2 1/2 stars
Decent debut novel in that it kept me turning pages and had a pleasant enough prose style. I also note that Cullen writes solidly in American English, with only the occasional "housing estate" getting past. The subtitle suggests that this will be the first of multiple Cody Stockton mysteries. Cullen's YouTube fanbase will likely buy them.
Alas...
The potentially interesting SF backdrop to the story—the AI war—serves as little more than a plot device, a touchstone for the protagonist's "war flashbacks," and the only explanation provided for why the story is set in 2045.
AI is the other SF element, serving as the "machina" in the title. A world that survived a war with AI in which a billion human beings died is deciding, after a mere decade has passed, to turn AI back on in the hope it will solve all of humanity's ills. (Sounds like humanity deserves what it gets.) Again, the storytelling possibilities around AI are myriad, and yet here they are all delivered via television announcements that characters overhear.

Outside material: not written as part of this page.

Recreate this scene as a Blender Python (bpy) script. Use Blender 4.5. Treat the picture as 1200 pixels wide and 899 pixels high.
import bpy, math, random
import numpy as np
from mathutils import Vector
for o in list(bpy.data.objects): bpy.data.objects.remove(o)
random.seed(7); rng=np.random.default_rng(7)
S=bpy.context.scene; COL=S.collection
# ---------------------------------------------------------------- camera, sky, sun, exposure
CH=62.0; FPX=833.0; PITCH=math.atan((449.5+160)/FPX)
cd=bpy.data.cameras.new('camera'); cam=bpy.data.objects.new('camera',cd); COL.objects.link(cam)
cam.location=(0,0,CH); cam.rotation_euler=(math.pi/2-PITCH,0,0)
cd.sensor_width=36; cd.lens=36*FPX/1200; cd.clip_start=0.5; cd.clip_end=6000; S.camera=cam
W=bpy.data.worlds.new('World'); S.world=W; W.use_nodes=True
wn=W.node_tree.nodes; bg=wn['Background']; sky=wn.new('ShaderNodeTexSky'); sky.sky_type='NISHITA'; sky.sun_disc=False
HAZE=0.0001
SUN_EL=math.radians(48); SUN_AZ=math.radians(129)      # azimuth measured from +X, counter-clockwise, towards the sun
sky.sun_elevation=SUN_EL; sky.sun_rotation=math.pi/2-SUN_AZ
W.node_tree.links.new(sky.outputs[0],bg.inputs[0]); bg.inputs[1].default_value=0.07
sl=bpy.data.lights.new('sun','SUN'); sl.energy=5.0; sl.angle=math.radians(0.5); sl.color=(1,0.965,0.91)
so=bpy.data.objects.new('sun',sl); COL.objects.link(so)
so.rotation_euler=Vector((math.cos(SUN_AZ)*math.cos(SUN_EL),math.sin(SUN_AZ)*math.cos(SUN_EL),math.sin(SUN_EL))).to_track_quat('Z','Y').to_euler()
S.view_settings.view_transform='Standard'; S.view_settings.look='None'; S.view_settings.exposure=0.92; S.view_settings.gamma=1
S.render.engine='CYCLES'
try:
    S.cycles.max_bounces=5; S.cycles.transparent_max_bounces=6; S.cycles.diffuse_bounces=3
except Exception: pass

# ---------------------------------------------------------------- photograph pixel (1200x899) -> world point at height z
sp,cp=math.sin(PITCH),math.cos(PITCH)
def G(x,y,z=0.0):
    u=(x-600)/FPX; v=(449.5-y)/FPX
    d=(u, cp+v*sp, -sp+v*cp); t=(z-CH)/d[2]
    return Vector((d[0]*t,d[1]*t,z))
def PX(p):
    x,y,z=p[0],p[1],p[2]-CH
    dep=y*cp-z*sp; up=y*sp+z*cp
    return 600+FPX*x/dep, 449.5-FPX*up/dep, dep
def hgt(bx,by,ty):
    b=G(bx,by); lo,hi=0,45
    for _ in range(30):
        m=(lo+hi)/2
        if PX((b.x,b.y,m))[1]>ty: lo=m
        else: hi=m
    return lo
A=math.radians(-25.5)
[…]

As noted, that was the "machina" in the title. The "deus" refers to Jesus and to his reappearance on Earth in 2045. Cullen's handling of the Second Coming was, frankly, preposterous.
I'm sympathetic to the overall thrust of the story here, that humanity needs spiritual, rather than technological, solutions to the many dilemmas it faces. I also appreciate the effort that goes into a debut novel. I have read much worse, and I enjoyed this as a light read.